La Niña de los Peines es en este sentido una referencia ineludible. Recogió el legado de los grandes cantaores precedentes -el Nitri, el Loco Mateo, la Serneta, el Marrurro, Frijones, su hermano Tomás- y lo enriqueció con nuevas aportaciones estilísticas. En ella se encarna la imagen de la irrestricta libertad interpretativa del cante, cuyo único precepto inamovible es el de conseguir exteriorizar la intimidad por medio de un ritmo y un sonido cuyo nutriente esencial es el "duende". Un extraño ejercicio de intuición expresiva que tiene mucho que ver con la llegada a una situación límite. La Niña de los Peines alcanzó con frecuencia esa situación límite. Fue fiel a la tradición porque remozó con técnica y sensibilidad magníficas esa tradición. Prolongó una estirpe, pero inventó otra. Se apropió de canciones que no pertenecían exactamente al flamenco -bamberas, peteneras, lorqueñas, zambras-, pero ella las convirtió en puro lenguaje flamenco. Una tendencia acaparadora que coincide también con ciertos hábitos del jazz, cuyos solistas vocales solían apropiarse de tonadas populares ajenas, lo que no parece en principio muy coherente. Pero una vez que esa canción se adapta al ritmo y al instinto musical correspondiente, el injerto casi nunca resulta inadecuado. Louis Armstrong, por ejemplo, cantó la balada rusa Ojos negros con la misma eficacia en el acomodo expresivo con que La Niña de los Peines podía interpretar a su aire un bolero o una ranchera.
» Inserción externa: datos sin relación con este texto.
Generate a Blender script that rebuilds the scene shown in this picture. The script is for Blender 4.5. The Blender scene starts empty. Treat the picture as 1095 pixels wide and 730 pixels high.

Una de las veces -quizá la última vez- que fui al sevillano bar del Pinto lo hice con Antonio Mairena, otro de los máximos creadores flamencos del siglo XX. Mairena era un devoto fidelísimo de Pastora y bajamos al sótano a saludarla. Ella no dijo nada, su mirada tenía una fijeza triste y parecía clavada en un lugar muy lejano donde debía estar ocurriendo algo emocionante. Por supuesto que no supe de qué se trataba, pero el gesto de la anciana cantaora remitía a una imagen despiadada: la de su errática vida por los espesos espectáculos de varietés de la época de entreguerras. Mairena le hablaba como queriendo debilitar aquella resistencia a franquearle la entrada a los recuerdos, pero ella seguía muda y absorta. De pronto, empezó a tararear a media voz. Era un vestigio de cante, como un cante hecho de remiendos inconexos de cantes; era quizá su manera de darnos a entender que las cosas estaban ya despedazadas y que por qué maldita razón iba a querer nadie recomponerlas. No obstante, algo incitante había apuntado por allí: la seducción torturada de la voz de Pastora, una voz surgida de la antigüedad cultural del fondo del Mediterráneo, esa espléndida capacidad suya para encontrar siempre una interjección de mayor rango y solventar las dificultades que ella misma iba incorporando a un compás absolutamente portentoso. Evocar a ese "sombrío genio hispánico" viene a ser como restituirle al flamenco su vertiente más primaria, más compleja, más impredecible. Murió sin saber quién era en 1969.